Mobile allows consumers to decide what is right for them and whether they want to continue a relationship, he pointed out.

Mobile is seeing significant uptake this year. This is a result of educating clients and getting people to think about mobile in the right way last year, Mr. Morrison said.

"Research must coexist with mobile," said Angela Steele, global account director at media services agency Starcom Worldwide. "Because in the end what it really comes down to is knowing what the consumer wants.

However, marketers need to know what consumers want and what they will tolerate.

"Remember what consumers say and what consumers do is very different," Ms. Steele said.

Consumers will be tolerant of ads as long as they are relevant, almost to the point that it doesn't seem like advertising.
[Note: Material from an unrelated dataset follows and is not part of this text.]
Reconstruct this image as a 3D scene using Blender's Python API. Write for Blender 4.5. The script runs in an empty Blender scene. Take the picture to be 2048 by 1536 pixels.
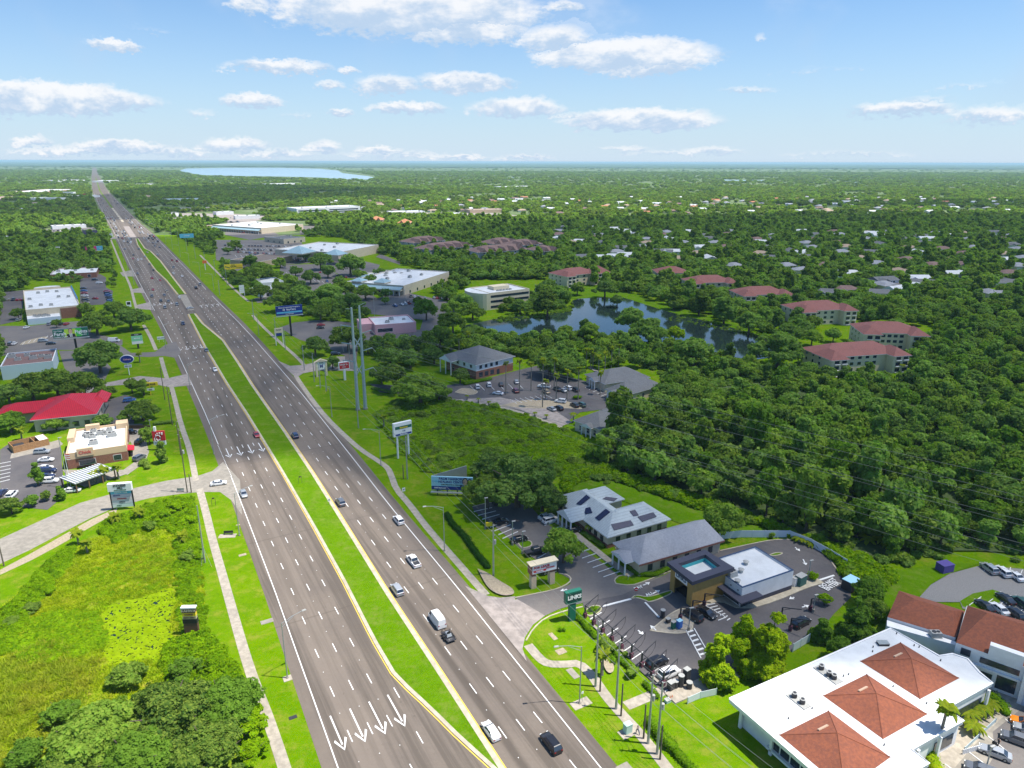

"We show clients all the opportunities, not just a tactic, [but] an entire platform," Ms. Steele said. "It's such a new space we can't determine who we don't need to meet with."

Mobile allows marketers to engage the consumer with a brand in a new way as well.

Jeff Malmad, director of digital media at Mediacom, said that the Apple iPhone transformed the mobile channel and opened people's eyes to the medium's potential. With the iPhone people began to surf the Web on their mobile phones.

"Awareness and engagement," said James McNamara, president/CEO of Wasabi Mobile.

Mr. McNamara said you need to think deeply on what type of engagement will work best for the situation.

"We're doing two things: On the traditional side, we've actually embedded a mobile marketing agency into JWT for the first six months of 2008 and a mobile marketing expert will be a part of all of our teams," said Jeff Stier, senior partner at WPP Group plc's JWT ad agency.

Mr. Stier said many of his clients are interested in mobile.

"We're taking the bull by the horns and creating mobile platforms around audiences," he said. "There aren't enough people in mobile advertising. We believe that mobile is a tool."